Ms. Hong believes that voters of all stripes are fed up with the economic imbalance that the data center issue raises.

“It’s a way to start talking about corporate greed and corporate control,” she said in an interview. “Wisconsin is not for sale to Big Tech.”

Many Wisconsinites agree. In Wisconsin Rapids, the plan for the data center appears to be on pause, and activists are working to kill it for good. One of them, Marissa Johnson, 42, an independent voter who hasn’t made up her mind yet on the governor’s race, said the issue was resonating so strongly that she had heard both Democrats and Republicans in town talking about voting for Ms. Hong.

“It’s so important that they’re willing to overlook a socialist label,” she said.

Outside a Walmart in town, more than a dozen locals said they were against the data center project. But none of the Republicans indicated that it would sway them from their party affiliation.

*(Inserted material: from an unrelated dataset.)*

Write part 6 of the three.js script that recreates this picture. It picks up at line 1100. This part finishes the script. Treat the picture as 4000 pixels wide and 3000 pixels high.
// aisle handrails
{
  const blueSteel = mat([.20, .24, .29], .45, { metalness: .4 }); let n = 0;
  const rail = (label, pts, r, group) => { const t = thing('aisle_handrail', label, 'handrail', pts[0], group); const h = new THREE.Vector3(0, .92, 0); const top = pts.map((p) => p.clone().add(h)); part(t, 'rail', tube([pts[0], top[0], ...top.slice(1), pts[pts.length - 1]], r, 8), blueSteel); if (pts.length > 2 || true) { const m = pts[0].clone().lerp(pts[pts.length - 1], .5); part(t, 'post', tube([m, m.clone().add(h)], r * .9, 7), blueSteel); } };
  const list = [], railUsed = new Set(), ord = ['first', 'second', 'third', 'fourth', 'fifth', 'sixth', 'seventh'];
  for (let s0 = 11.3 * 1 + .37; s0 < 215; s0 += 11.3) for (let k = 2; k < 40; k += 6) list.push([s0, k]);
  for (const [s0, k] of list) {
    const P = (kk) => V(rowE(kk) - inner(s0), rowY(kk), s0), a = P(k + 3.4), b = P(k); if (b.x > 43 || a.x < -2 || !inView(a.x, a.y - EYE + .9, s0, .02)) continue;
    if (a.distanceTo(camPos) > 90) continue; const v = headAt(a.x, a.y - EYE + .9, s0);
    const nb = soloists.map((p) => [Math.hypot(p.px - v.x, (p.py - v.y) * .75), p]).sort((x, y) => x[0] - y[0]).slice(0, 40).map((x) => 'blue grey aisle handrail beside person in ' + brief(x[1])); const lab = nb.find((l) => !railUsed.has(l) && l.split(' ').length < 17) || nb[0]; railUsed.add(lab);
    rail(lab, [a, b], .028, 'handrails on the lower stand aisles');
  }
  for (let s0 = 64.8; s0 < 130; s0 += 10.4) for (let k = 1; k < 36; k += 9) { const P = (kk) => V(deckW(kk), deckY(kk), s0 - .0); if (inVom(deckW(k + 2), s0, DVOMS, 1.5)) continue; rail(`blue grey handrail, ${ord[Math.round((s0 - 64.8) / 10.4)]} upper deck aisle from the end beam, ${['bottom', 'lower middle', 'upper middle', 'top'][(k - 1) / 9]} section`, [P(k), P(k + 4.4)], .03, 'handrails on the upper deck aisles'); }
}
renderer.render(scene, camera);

Doug Kaehn, 71, said he was a Republican who favored data center regulation and would consider voting for a Democrat, with one condition.

“As long as they’re not a socialist,” he said.

Still, electing a left-wing candidate in a swing state may not be so far-fetched.

The progressive movement traces its origins to the late 19th-century, when Milwaukee elected a succession of “sewer” socialist mayors, so named for their focus on public works such as sanitation systems. More recently, the state has lived up to its battleground status by ping-ponging between hard-core conservatives, including Senator Ron Johnson and former Gov. Scott Walker, and staunch liberals such as Senator Tammy Baldwin.

This year, Democrats hope to build on the tenure of Gov. Tony Evers, who is retiring. But Ms. Hong is not guaranteed to be the left’s standard-bearer. At a forum in Madison hosted by a labor union, attendees said they were torn between Ms. Hong and several others in the six-person field, including State Senator Kelda Roys, Mr. Barnes and Ms. Rodriguez.

Some Republicans say they’re hoping for a matchup with Ms. Hong. “People in both parties would say that’s our best-case scenario,” Brian Schimming, the Wisconsin G.O.P. chairman, said.

Mr. Barnes and Ms. Rodriguez are essentially making the case that they have similarly transformational ideas to boost the working class but are more electable than Ms. Hong.

“They want somebody who’s going to win at the end of the day,” Ms. Rodriguez, a former E.R. nurse, said.

Running “in a safe Democratic jurisdiction is one thing, but actually showing up and making the case where people might be a little bit more hesitant, that’s a completely different story,” said Mr. Barnes, who ran unsuccessfully for Senate in 2022.

Ms. Hong’s answer to such arguments is to muse that, in some ways, she has more in common with the working-class Trump supporters at Musky Fest than with the Democratic establishment.

“I have the advantage of not being a career politician,” she said. “The people I feel like I relate to, even if there’s cultural differences and political differences, are the folks I talked to today.”